What is required
Reproduce the listing below exactly, beginning with its first line and ending with the line that holds "return m, nt, out"; pictures are not part of the copy.
******************************
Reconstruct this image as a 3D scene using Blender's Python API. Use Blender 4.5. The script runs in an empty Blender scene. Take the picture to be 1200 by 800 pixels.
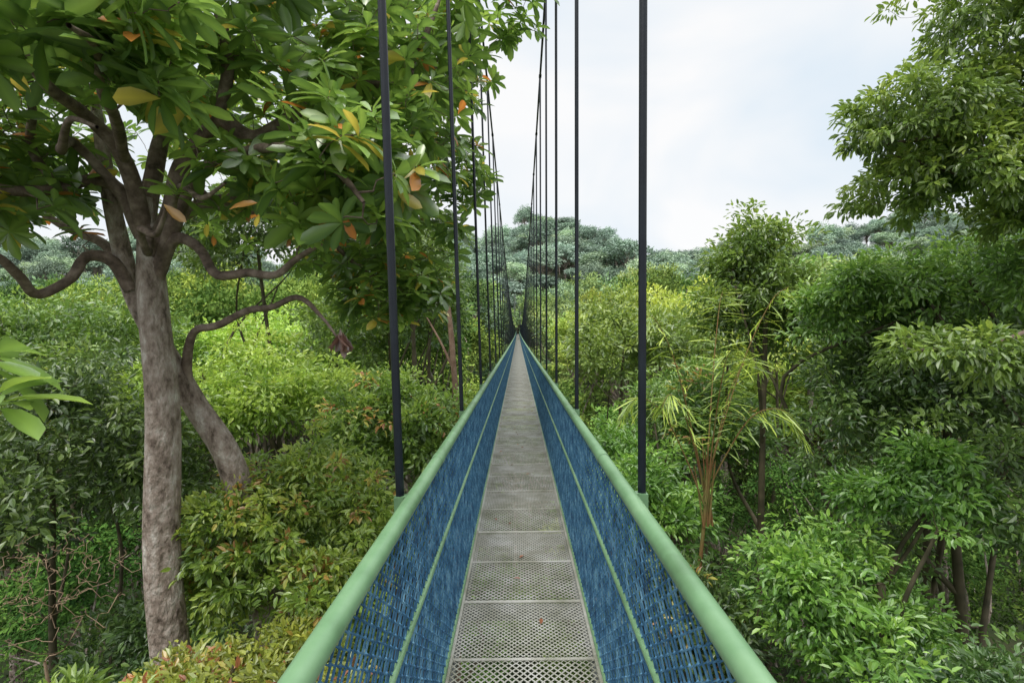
import bpy, math, random
import numpy as np
from mathutils import Matrix, Vector
rng = np.random.default_rng(7)
random.seed(7)
scene = bpy.context.scene
CAMZ = 1.85

# ------------------------------------------------------------------ materials
def new_mat(name):
    m = bpy.data.materials.new(name); m.use_nodes = True
    nt = m.node_tree; nt.nodes.clear()
    out = nt.nodes.new('ShaderNodeOutputMaterial')
    return m, nt, out

def leaf_material(name, trans=0.32, gloss=0.07, rough=0.4, simple=False):
    m, nt, out = new_mat(name)
    N = nt.nodes.new; L = nt.links.new
    at = N('ShaderNodeAttribute'); at.attribute_name = 'Col'
    oi = N('ShaderNodeObjectInfo')
    hsv = N('ShaderNodeHueSaturation')
    mr = N('ShaderNodeMapRange'); mr.inputs[3].default_value = 0.470; mr.inputs[4].default_value = 0.508
    mv = N('ShaderNodeMapRange'); mv.inputs[3].default_value = 0.80; mv.inputs[4].default_value = 1.35
    mul = N('ShaderNodeMath'); mul.operation = 'MULTIPLY'; mul.inputs[1].default_value = 7.31
    fr = N('ShaderNodeMath'); fr.operation = 'FRACT'
    L(oi.outputs['Random'], mr.inputs[0]); L(oi.outputs['Random'], mul.inputs[0]); L(mul.outputs[0], fr.inputs[0]); L(fr.outputs[0], mv.inputs[0])
    L(mr.outputs[0], hsv.inputs['Hue']); L(mv.outputs[0], hsv.inputs['Value'])
    hsv.inputs['Saturation'].default_value=0.96
    L(at.outputs['Color'], hsv.inputs['Color'])
    p = N('ShaderNodeBsdfDiffuse'); L(hsv.outputs[0], p.inputs['Color'])
    if simple:
        L(p.outputs[0], out.inputs[0]); return m
    t = N('ShaderNodeBsdfTranslucent')
    g = N('ShaderNodeHueSaturation'); g.inputs['Hue'].default_value = 0.49; g.inputs['Value'].default_value = 1.5
    L(hsv.outputs[0], g.inputs['Color']); L(g.outputs[0], t.inputs['Color'])
    mx = N('ShaderNodeMixShader'); mx.inputs[0].default_value = trans
    L(p.outputs[0], mx.inputs[1]); L(t.outputs[0], mx.inputs[2])
    gl = N('ShaderNodeBsdfGlossy'); gl.inputs['Roughness'].default_value = rough; gl.inputs['Color'].default_value=(1,1,1,1)
    m2 = N('ShaderNodeMixShader'); m2.inputs[0].default_value = gloss
    L(mx.outputs[0], m2.inputs[1]); L(gl.outputs[0], m2.inputs[2]); L(m2.outputs[0], out.inputs[0])
    return m

def noise_material(name, cols, scale=5.0, rough=0.8, bump=0.3, bscale=None, stretch=(1,1,1), metallic=0, detail=5, spec=0.3, bdist=0.02, lo=.3, hi=.7):
    m, nt, out = new_mat(name)
    N = nt.nodes.new; L = nt.links.new
    tc = N('ShaderNodeTexCoord'); mp = N('ShaderNodeMapping'); mp.inputs['Scale'].default_value = stretch
    L(tc.outputs['Object'], mp.inputs[0])
    n = N('ShaderNodeTexNoise'); n.inputs['Scale'].default_value = scale; n.inputs['Detail'].default_value = detail
    n.inputs['Roughness'].default_value = 0.65
    L(mp.outputs[0], n.inputs['Vector'])
    cr = N('ShaderNodeValToRGB')
    k = len(cols)
    cr.color_ramp.elements[0].position = lo; cr.color_ramp.elements[0].color = (*cols[0], 1)
    cr.color_ramp.elements[1].position = hi; cr.color_ramp.elements[1].color = (*cols[-1], 1)
    for i in range(1, k-1):
        e = cr.color_ramp.elements.new(lo+(hi-lo)*i/(k-1)); e.color = (*cols[i], 1)
    L(n.outputs[0], cr.inputs[0])
    p = N('ShaderNodeBsdfPrincipled'); p.inputs['Roughness'].default_value = rough
    p.inputs['Metallic'].default_value = metallic; p.inputs['Specular IOR Level'].default_value = spec
    L(cr.outputs[0], p.inputs['Base Color'])
    if bump > 0:
        n2 = N('ShaderNodeTexNoise'); n2.inputs['Scale'].default_value = bscale or scale*4; n2.inputs['Detail'].default_value = 5
        L(mp.outputs[0], n2.inputs['Vector'])
        b = N('ShaderNodeBump'); b.inputs['Strength'].default_value = bump; b.inputs['Distance'].default_value = bdist
        L(n2.outputs[0], b.inputs['Height']); L(b.outputs[0], p.inputs['Normal'])
    L(p.outputs[0], out.inputs[0])
    return m

M_LEAF = leaf_material('leaf_foliage')
M_LEAFS = leaf_material('leaf_foliage_distant', simple=True)
M_BIG = leaf_material('leaf_broad_glossy', trans=0.38, gloss=.09, rough=0.34)
M_BARK = noise_material('bark_grey_brown', [(0.09,0.065,0.05),(0.27,0.21,0.17),(0.41,0.34,0.29),(0.60,0.55,0.49)], scale=6.5, bump=1.0, bscale=16, stretch=(1.2,1.2,0.65), bdist=0.06, detail=10, lo=.33, hi=.68)
M_BRANCH = noise_material('bark_branch', [(0.07,0.05,0.038),(0.19,0.14,0.11),(0.34,0.27,0.22)], scale=6, bump=0.7, bscale=18)
M_TWIG = noise_material('twig_bark', [(0.05,0.045,0.025),(0.12,0.10,0.06)], scale=4, bump=0.0, detail=1)
M_RED = noise_material('palm_stem', [(0.22,0.09,0.04),(0.20,0.19,0.06)], scale=3, bump=0.2)
M_GREEN = noise_material('green_painted_steel', [(0.09,0.17,0.08),(0.15,0.28,0.14),(0.21,0.35,0.19)], scale=2.2, rough=0.38, bump=0.15, bscale=30, spec=0.5, bdist=0.004)
M_DARK = noise_material('hanger_dark_paint', [(0.004,0.006,0.011),(0.010,0.015,0.022)], scale=6, rough=0.4, bump=0.2, bscale=60, spec=0.35, bdist=0.003)
M_NET = noise_material('blue_rope', [(0.014,0.045,0.10),(0.045,0.14,0.25),(0.15,0.31,0.43)], scale=9, rough=0.7, bump=0.0, detail=3)
M_DECK = noise_material('weathered_aluminium', [(0.23,0.23,0.17),(0.37,0.36,0.31),(0.51,0.50,0.47)], scale=3.0, rough=0.6, bump=0.0, metallic=0.1, lo=.33, hi=.66)
M_GROUND = noise_material('forest_floor', [(0.015,0.02,0.008),(0.03,0.045,0.012),(0.06,0.05,0.025)], scale=0.3, bump=0.5)
M_STEEL = noise_material('tower_steel', [(0.12,0.13,0.12),(0.22,0.23,0.22)], scale=1.5, rough=0.5, bump=0.1)

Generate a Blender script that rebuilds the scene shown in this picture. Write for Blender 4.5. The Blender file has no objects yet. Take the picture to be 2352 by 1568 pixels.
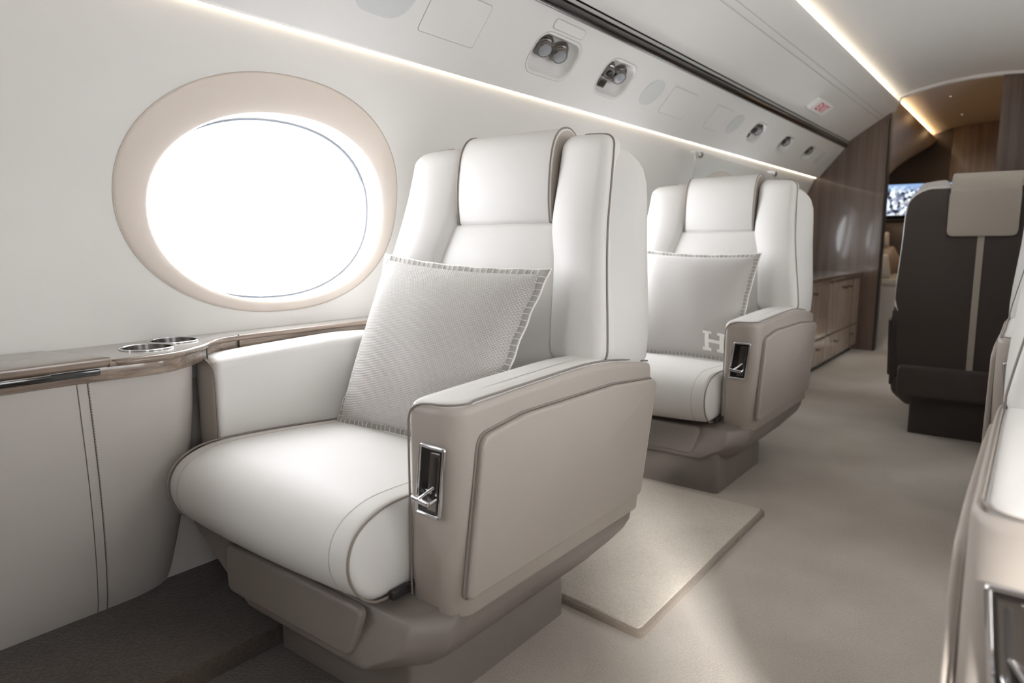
******************************
Finished exercise
Reconstruct this image as a 3D scene using Blender's Python API. Use Blender 4.5. The script runs in an empty Blender scene. Take the picture to be 1200 by 800 pixels.
import bpy, math, random
import numpy as np
from mathutils import Matrix, Vector
rng = np.random.default_rng(7)
random.seed(7)
scene = bpy.context.scene
CAMZ = 1.85

# ------------------------------------------------------------------ materials
def new_mat(name):
    m = bpy.data.materials.new(name); m.use_nodes = True
    nt = m.node_tree; nt.nodes.clear()
    out = nt.nodes.new('ShaderNodeOutputMaterial')
    return m, nt, out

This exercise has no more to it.